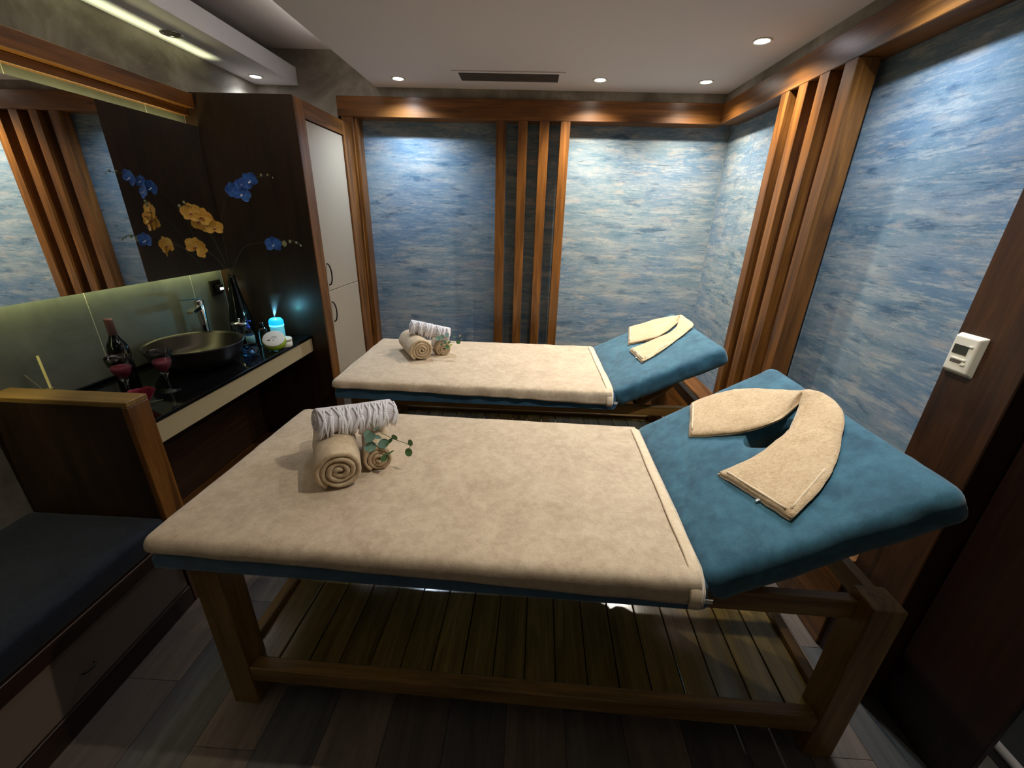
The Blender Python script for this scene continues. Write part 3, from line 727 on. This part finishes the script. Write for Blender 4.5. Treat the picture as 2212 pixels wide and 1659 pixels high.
# sink
sx_, sy_ = -1.640, 1.885
t = thing('vessel_sink', 'round metallic vessel sink bowl standing on the black counter', 'sink', (sx_, sy_, .818))
mk('bowl', lathe([(.0, .0), (.120, .0), (.150, .012), (.190, .060), (.208, .112), (.211, .116), (.207, .118), (.198, .106), (.176, .058), (.135, .022), (.02, .014), (.0, .014)], (sx_, sy_, .818), 56), 'bowl_out', t, True)
mk('bowl_lining', lathe([(.0, .0150), (.02, .0152), (.134, .0235), (.1745, .059), (.1965, .107), (.2065, .1192), (.2075, .1192), (.198, .1075), (.176, .0595), (.1352, .0238), (.02, .0149)], (sx_, sy_, .818), 56), 'steel_bowl', t, True)
mk('drain', lathe([(.0, .016), (.022, .016), (.024, .018), (.020, .0195), (.0, .0195)], (sx_, sy_, .818), 20), 'chrome', t, True)
fx, fy = -1.785, 2.150
t = thing('basin_faucet', 'tall chrome mixer tap with lever beside the vessel sink', 'faucet', (fx, fy, .818))
mk('body', lathe([(.026, 0), (.026, .006), (.020, .012), (.019, .10), (.021, .20), (.023, .262), (.022, .270), (.0, .272)], (fx, fy, .818), 24), 'chrome', t, True)
mk('spout', xf(boxvf(0, .125, -.014, .014, -.010, .012), lambda p: Vector((fx, fy, .818+.232))+Vector((p.x*.30+p.y, -p.x*.95+p.y*.3, p.z*(1.2-p.x*5)-p.x*.05))), 'chrome', t)
mk('lever', xf(boxvf(-.01, .12, -.013, .013, 0, .007), lambda p: Vector((fx, fy, .818+.274))+Vector((p.x*.05+p.y, -p.x*1.0, p.z+p.x*.10))), 'chrome', t)

# wine bottle
c = (-1.722, 1.585, .818)
t = thing('wine_bottle', 'dark wine bottle with pinkish foil neck behind the wine glasses', 'bottle', c)
mk('body', lathe([(.0, 0), (.034, 0), (.037, .004), (.037, .165), (.033, .190), (.020, .214), (.0142, .232), (.0138, .29), (.0, .29)], c, 32), 'black_gloss', t, True)
mk('foil', lathe([(.0146, .232), (.0146, .292), (.0155, .294), (.0155, .300), (.0, .301)], c, 24), 'foil', t, True)
mk('label', lathe([(.0373, .060), (.0376, .060), (.0376, .130), (.0373, .130)], c, 32, closed=True), 'black', t, True)
# wine glasses (wine is the filling, part of the scene as its own thing inside)
def wineglass(x, y, tilt, label, wl):
    t = thing('wine_glass', label, 'glass', (x, y, .818), (0, 0, 0), 'wine glasses on the black counter')
    p = [(.0, 0), (.036, 0), (.037, .002), (.010, .006), (.0045, .012), (.0042, .050), (.0055, .066), (.016, .086), (.030, .112), (.038, .142), (.043, .178),
         (.0423, .178), (.0370, .142), (.0290, .113), (.0150, .088), (.0, .078)]
    mk('glass', lathe(p, (x, y, .818), 32), 'glass', t, True)
    w = mk('red_wine', lathe([(.0, .0784), (.0148, .0883), (.0288, .1133), (.0335, .132), (.0, .132)], (x, y, .818), 28), 'wine_red', None, True)
    tag(w, wl, 'wine', 'red wine in the glasses')
wineglass(-1.612, 1.470, 0, 'stemmed wine glass at left, just behind the half wall', 'red filling in the left wine glass behind the half wall')
wineglass(-1.522, 1.560, 0, 'stemmed wine glass at right, in front of the vessel sink', 'red filling in the right wine glass before the sink')
# rose
c = Vector((-1.488, 1.400, .866))
t = thing('red_rose', 'dark red rose head lying at the end of the half wall', 'flower', (-1.5, 1.405, .818))
V, F = [], []
rr = random.Random(3)
for L_ in range(5):
    n = 5; r0 = .008+.0062*L_
    for k in range(n):
        a0 = 2*pi*(k+.37*L_)/n; vs = []
        for i in range(5):
            for j in range(5):
                a = a0+(j-2)*.33; h = -.030+.056*i/4; r = r0*(.55+.5*sin(i/4*1.7))+.006*(i/4)**3*L_*.5
                vs.append(c+Vector((cos(a)*r, sin(a)*r, h*(1-.05*L_)-.004*abs(j-2)*(i/4))))
        fs = [(i*5+j, i*5+j+1, (i+1)*5+j+1, (i+1)*5+j) for i in range(4) for j in range(4)]
        mk('petal', (vs, fs), 'rose_red', t, True)
mk('stem', tube([(-1.5, 1.405, .842), (-1.495, 1.415, .828), (-1.47, 1.46, .8215)], .002, 5), 'stem_green', t, True)

# vase with orchids
c = (-1.735, 2.375, .818)
t = thing('black_vase', 'tall black vase with narrow neck in the counter corner', 'vase', c)
mk('body', lathe([(.0, 0), (.048, 0), (.055, .010), (.062, .055), (.058, .12), (.042, .21), (.026, .30), (.019, .355), (.022, .372), (.016, .372), (.014, .34), (.0, .30)], c, 36), 'black_gloss', t, True)
def petal(c, d, n_, L, Wd, mat, parent, curl=.25):
    d = Vector(d).normalized(); n_ = Vector(n_); n_ = (n_-d*n_.dot(d)).normalized(); s = n_.cross(d); V, F = [], []
    for i in range(6):
        u = i/5; w = Wd*max(.12, sin(pi*(.10+.84*u)))**.55*(.35 if u == 0 else 1)*(.55 if u == 1 else 1)
        for j in range(5):
            k = (j-2)/2; V.append(Vector(c)+d*(L*u)+s*(w*k)+n_*(curl*L*(u*u*.6-.25*(1-k*k)*u)))
    for i in range(5):
        for j in range(4): F.append((i*5+j, i*5+j+1, (i+1)*5+j+1, (i+1)*5+j))
    return mk('petal', (V, F), mat, parent, True)
def orchid(parent, c, face, size, mat, lip, roll_=0):
    c = Vector(c); f_ = Vector(face).normalized(); u = Vector((0, 0, 1)); u = (u-f_*u.dot(f_)).normalized(); s = u.cross(f_)
    fl_ = mk('flower', lathe([(.0, -.003), (.004, -.002), (.0045, .002), (.0, .005)], c, 8), 'petal_white', parent, True)
    for a, L, w in ((90, 1.15, .46), (210, 1.1, .44), (330, 1.1, .44), (25, 1.2, .66), (155, 1.2, .66)):
        a = radians(a+roll_); petal(c-f_*.001*(1 if w < .4 else -1), s*cos(a)+u*sin(a), f_, size*L, size*w, mat, fl_)
    petal(c+f_*.003, -u*.7+f_*.7, f_, size*.5, size*.16, lip, fl_, .5)
def orchidstem(label, path, flowers, buds, mat, lip):
    t = thing('orchid_stem', label, 'flower', (path[0][0], path[0][1], path[0][2]), group='orchid stems in the black vase')
    mk('stem', tube(catmull(path, 5), .0016, 5), 'stem_brown', t, True)
    for (c_, f_, s_, r_) in flowers: orchid(t, c_, f_, s_, mat, lip, r_)
    for (b, r) in buds: mk('bud', lathe([(.0, -r*1.3), (r*.8, -r*.5), (r, .2*r), (r*.5, r), (0, r*1.3)], b, 10), 'bud' if mat != 'petal_blue' else 'bud', t, True)
B0 = (-1.735, 2.375, 1.16)
fc = (.35, -1, .1)
orchidstem('orchid stem with a thick cluster of yellow blooms close to the mirror', [B0, (-1.735, 2.34, 1.30), (-1.72, 2.25, 1.46), (-1.695, 2.18, 1.54), (-1.715, 2.12, 1.56)],
           [((-1.705, 2.155, 1.525), fc, .040, 10), ((-1.675, 2.170, 1.505), (.6, -1, .2), .042, -25), ((-1.660, 2.185, 1.475), (.3, -1, -.1), .040, 30), ((-1.640, 2.2, 1.455), (.8, -1, 0), .036, 0), ((-1.690, 2.17, 1.485), (.1, -1, -.2), .036, 60)],
           [((-1.728, 2.115, 1.555), .007), ((-1.712, 2.13, 1.572), .006)], 'petal_yellow', 'petal_red')
orchidstem('orchid stem with one low yellow bloom beside the mirror', [B0, (-1.745, 2.33, 1.26), (-1.75, 2.25, 1.34), (-1.735, 2.175, 1.375)],
           [((-1.735, 2.165, 1.362), (.2, -1, 0), .042, -15), ((-1.715, 2.175, 1.335), (.9, -.6, 0), .026, 60)], [], 'petal_yellow', 'petal_red')
orchidstem('tall orchid stem with clustered blue blooms in front of dark cabinet', [B0, (-1.73, 2.37, 1.30), (-1.71, 2.36, 1.48), (-1.62, 2.345, 1.63), (-1.50, 2.335, 1.695), (-1.37, 2.33, 1.715)],
           [((-1.585, 2.335, 1.64), (.1, -1, 0), .036, 20), ((-1.545, 2.33, 1.62), (.5, -1, .1), .038, -20), ((-1.535, 2.335, 1.668), (.2, -1, .3), .030, 0), ((-1.485, 2.33, 1.685), (.2, -1, 0), .038, 35)],
           [((-1.42, 2.33, 1.716), .006), ((-1.385, 2.33, 1.718), .005), ((-1.36, 2.33, 1.705), .0035)], 'petal_blue', 'petal_white')
orchidstem('arching orchid stem with one blue bloom and a row of buds', [B0, (-1.71, 2.38, 1.24), (-1.63, 2.38, 1.345), (-1.53, 2.378, 1.375), (-1.43, 2.375, 1.385), (-1.34, 2.375, 1.395), (-1.285, 2.375, 1.365)],
           [((-1.440, 2.365, 1.368), (.1, -1, .1), .040, 0)], [((-1.385, 2.375, 1.375), .014), ((-1.350, 2.375, 1.388), .008), ((-1.315, 2.375, 1.383), .006), ((-1.292, 2.375, 1.368), .005)], 'petal_blue', 'petal_white')

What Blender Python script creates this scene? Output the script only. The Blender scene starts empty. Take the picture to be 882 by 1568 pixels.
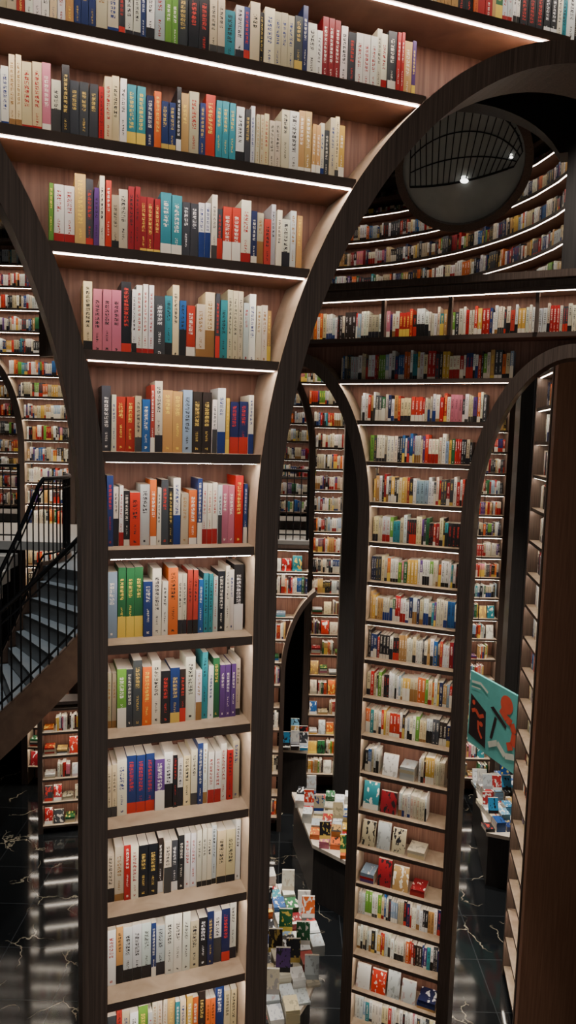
import bpy, math, random
import numpy as np
from mathutils import Matrix, Vector
random.seed(5)
H = 6.1
sc = bpy.context.scene
COL = sc.collection

def lin(c):
    return tuple(((v/255)/12.92 if v/255 <= .04045 else ((v/255+.055)/1.055)**2.4) for v in c)

# ------------------------------------------------------------ materials
def new_mat(name):
    m = bpy.data.materials.new(name); m.use_nodes = True
    nt = m.node_tree
    return m, nt, nt.nodes['Principled BSDF']

def plain(name, c, rough=.5, metal=0.0, bump=0):
    m, nt, b = new_mat(name)
    n = nt.nodes.new('ShaderNodeTexNoise'); n.inputs['Scale'].default_value = 9
    tc = nt.nodes.new('ShaderNodeTexCoord'); nt.links.new(tc.outputs['Object'], n.inputs['Vector'])
    mx = nt.nodes.new('ShaderNodeMix'); mx.data_type = 'RGBA'
    mx.inputs[6].default_value = (*[v*.88 for v in c], 1); mx.inputs[7].default_value = (*[v*1.1 for v in c], 1)
    nt.links.new(n.outputs['Fac'], mx.inputs[0]); nt.links.new(mx.outputs[2], b.inputs['Base Color'])
    b.inputs['Roughness'].default_value = rough; b.inputs['Metallic'].default_value = metal
    return m

def wood(name, c1, c2, rough=.5, sx=40, sz=1.2):
    m, nt, b = new_mat(name)
    tc = nt.nodes.new('ShaderNodeTexCoord'); mp = nt.nodes.new('ShaderNodeMapping')
    mp.inputs['Scale'].default_value = (sx, sx, sz)
    nt.links.new(tc.outputs['Object'], mp.inputs['Vector'])
    n = nt.nodes.new('ShaderNodeTexNoise'); n.inputs['Scale'].default_value = 1.6; n.inputs['Detail'].default_value = 5
    n.inputs['Distortion'].default_value = .6
    nt.links.new(mp.outputs[0], n.inputs['Vector'])
    r = nt.nodes.new('ShaderNodeValToRGB')
    r.color_ramp.elements[0].position = .3; r.color_ramp.elements[0].color = (*c1, 1)
    r.color_ramp.elements[1].position = .7; r.color_ramp.elements[1].color = (*c2, 1)
    nt.links.new(n.outputs['Fac'], r.inputs[0]); nt.links.new(r.outputs[0], b.inputs['Base Color'])
    b.inputs['Roughness'].default_value = rough
    return m

def emis(name, c, s):
    m = bpy.data.materials.new(name); m.use_nodes = True
    nt = m.node_tree; nt.nodes.clear()
    e = nt.nodes.new('ShaderNodeEmission'); o = nt.nodes.new('ShaderNodeOutputMaterial')
    e.inputs[0].default_value = (*c, 1); e.inputs[1].default_value = s
    nt.links.new(e.outputs[0], o.inputs[0])
    return m

M_BACK = wood('warm_brown_veneer', lin((108, 73, 60)), lin((144, 104, 88)), .5)
M_UNDER = wood('shelf_underside_wood', lin((112, 78, 64)), lin((136, 98, 82)), .5, 4, 4)
M_TRIM = wood('dark_walnut_trim', lin((72, 59, 51)), lin((106, 88, 78)), .4, 90, 1.5)
M_FRONT = wood('shelf_edge_wood', lin((78, 63, 55)), lin((100, 82, 72)), .45, 3, 3)
M_PALE = wood('pale_shelf_wood', lin((160, 140, 118)), lin((188, 168, 146)), .5, 6, 6)
M_LED = emis('led_strip_glow', (1, .885, .77), 68)
M_LED2 = emis('led_strip_glow_far', (1, .885, .73), 38)
M_LED3 = emis('led_strip_glow_dim', (1, .88, .75), 15)
M_BLACK = plain('black_metal', (.012, .012, .014), .35, .6)
M_DARK = wood('dark_panel_wood', lin((44, 40, 38)), lin((58, 53, 50)), .45)
M_BROWN = wood('brown_panel_wood', lin((156, 110, 86)), lin((180, 132, 104)), .45)
M_WALLD = plain('dark_wall_paint', (.02, .019, .019), .6)

def book_mat():
    m, nt, b = new_mat('book_spines')
    N = nt.nodes.new; L = nt.links.new
    def attr(n):
        a = N('ShaderNodeAttribute'); a.attribute_name = n; return a
    def math_(op, a, bb=None):
        x = N('ShaderNodeMath'); x.operation = op
        for i, v in enumerate((a, bb)):
            if v is None: continue
            if isinstance(v, (int, float)): x.inputs[i].default_value = v
            else: L(v, x.inputs[i])
        return x.outputs[0]
    base, acc, rnd = attr('base'), attr('acc'), attr('rnd')
    uv = N('ShaderNodeUVMap'); uv.uv_map = 'spine'
    su = N('ShaderNodeSeparateXYZ'); L(uv.outputs[0], su.inputs[0])
    u, v = su.outputs[0], su.outputs[1]
    sr = N('ShaderNodeSeparateColor'); L(rnd.outputs['Color'], sr.inputs[0])
    v0, v1, bl = sr.outputs[0], sr.outputs[1], sr.outputs[2]
    seed = rnd.outputs['Alpha']
    def text(lo, hi, half_w, pitch, cellu, cellv, thr):
        inr = math_('MULTIPLY', math_('GREATER_THAN', v, lo), math_('LESS_THAN', v, hi))
        cen = math_('LESS_THAN', math_('ABSOLUTE', math_('SUBTRACT', u, .5)), half_w)
        chars = math_('LESS_THAN', math_('FRACT', math_('DIVIDE', v, pitch)), .76)
        cu = math_('FLOOR', math_('MULTIPLY', u, cellu)); cv = math_('FLOOR', math_('DIVIDE', v, cellv))
        cb = N('ShaderNodeCombineXYZ'); L(cu, cb.inputs[0]); L(cv, cb.inputs[1]); L(math_('MULTIPLY', seed, 97), cb.inputs[2])
        wn = N('ShaderNodeTexWhiteNoise'); wn.noise_dimensions = '3D'; L(cb.outputs[0], wn.inputs['Vector'])
        return math_('MULTIPLY', math_('MULTIPLY', inr, cen), math_('MULTIPLY', chars, math_('GREATER_THAN', wn.outputs['Value'], thr)))
    g = text(v0, v1, .22, .0150, 12, .0028, .42)
    g2 = math_('MULTIPLY', text(math_('MULTIPLY', v0, .42), math_('MULTIPLY', v0, .8), .12, .009, 11, .0022, .5), math_('GREATER_THAN', seed, .35))
    g3 = text(.012, .024, .14, .012, 9, .003, .3)
    block = math_('MULTIPLY', math_('LESS_THAN', v, bl), math_('GREATER_THAN', v, 0.0))
    cov = math_('GREATER_THAN', u, 1.5)
    cc = N('ShaderNodeCombineXYZ'); L(u, cc.inputs[0]); L(math_('MULTIPLY', v, 4), cc.inputs[1]); L(math_('MULTIPLY', seed, 50), cc.inputs[2])
    nz = N('ShaderNodeTexNoise'); nz.inputs['Scale'].default_value = 4.0; nz.inputs['Detail'].default_value = 2; L(cc.outputs[0], nz.inputs['Vector'])
    art = math_('MULTIPLY', cov, math_('GREATER_THAN', nz.outputs['Fac'], .58))
    mask = math_('MAXIMUM', math_('MAXIMUM', math_('MAXIMUM', g, g2), math_('MAXIMUM', block, g3)), art)
    mx = N('ShaderNodeMix'); mx.data_type = 'RGBA'
    L(mask, mx.inputs[0]); L(base.outputs['Color'], mx.inputs[6]); L(acc.outputs['Color'], mx.inputs[7])
    L(mx.outputs[2], b.inputs['Base Color'])
    b.inputs['Roughness'].default_value = .42
    return m
M_BOOK = book_mat()

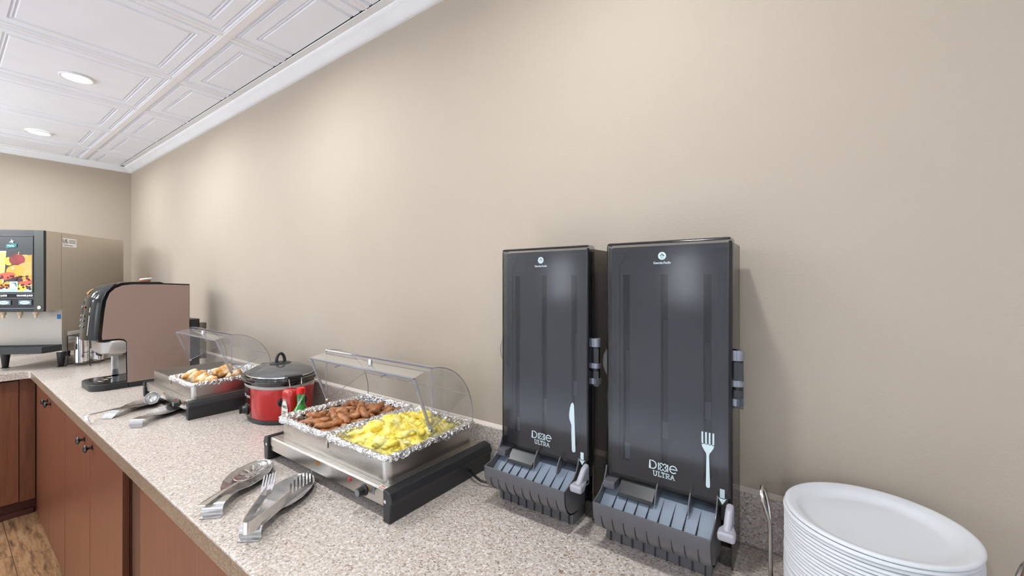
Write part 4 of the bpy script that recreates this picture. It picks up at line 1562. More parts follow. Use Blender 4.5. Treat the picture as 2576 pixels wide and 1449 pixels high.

*The problem*: Reproduce the material above from its first line through the line containing "mk('lever', xf(boxvf(-.01, .12, -.013, .013, 0, .007), lambda", both ends included, and skip every picture.

*Solution for this problem*:
The Blender Python script for this scene continues. Write part 3, from line 727 on. This part finishes the script. Write for Blender 4.5. Treat the picture as 2212 pixels wide and 1659 pixels high.
# sink
sx_, sy_ = -1.640, 1.885
t = thing('vessel_sink', 'round metallic vessel sink bowl standing on the black counter', 'sink', (sx_, sy_, .818))
mk('bowl', lathe([(.0, .0), (.120, .0), (.150, .012), (.190, .060), (.208, .112), (.211, .116), (.207, .118), (.198, .106), (.176, .058), (.135, .022), (.02, .014), (.0, .014)], (sx_, sy_, .818), 56), 'bowl_out', t, True)
mk('bowl_lining', lathe([(.0, .0150), (.02, .0152), (.134, .0235), (.1745, .059), (.1965, .107), (.2065, .1192), (.2075, .1192), (.198, .1075), (.176, .0595), (.1352, .0238), (.02, .0149)], (sx_, sy_, .818), 56), 'steel_bowl', t, True)
mk('drain', lathe([(.0, .016), (.022, .016), (.024, .018), (.020, .0195), (.0, .0195)], (sx_, sy_, .818), 20), 'chrome', t, True)
fx, fy = -1.785, 2.150
t = thing('basin_faucet', 'tall chrome mixer tap with lever beside the vessel sink', 'faucet', (fx, fy, .818))
mk('body', lathe([(.026, 0), (.026, .006), (.020, .012), (.019, .10), (.021, .20), (.023, .262), (.022, .270), (.0, .272)], (fx, fy, .818), 24), 'chrome', t, True)
mk('spout', xf(boxvf(0, .125, -.014, .014, -.010, .012), lambda p: Vector((fx, fy, .818+.232))+Vector((p.x*.30+p.y, -p.x*.95+p.y*.3, p.z*(1.2-p.x*5)-p.x*.05))), 'chrome', t)
mk('lever', xf(boxvf(-.01, .12, -.013, .013, 0, .007), lambda p: Vector((fx, fy, .818+.274))+Vector((p.x*.05+p.y, -p.x*1.0, p.z+p.x*.10))), 'chrome', t)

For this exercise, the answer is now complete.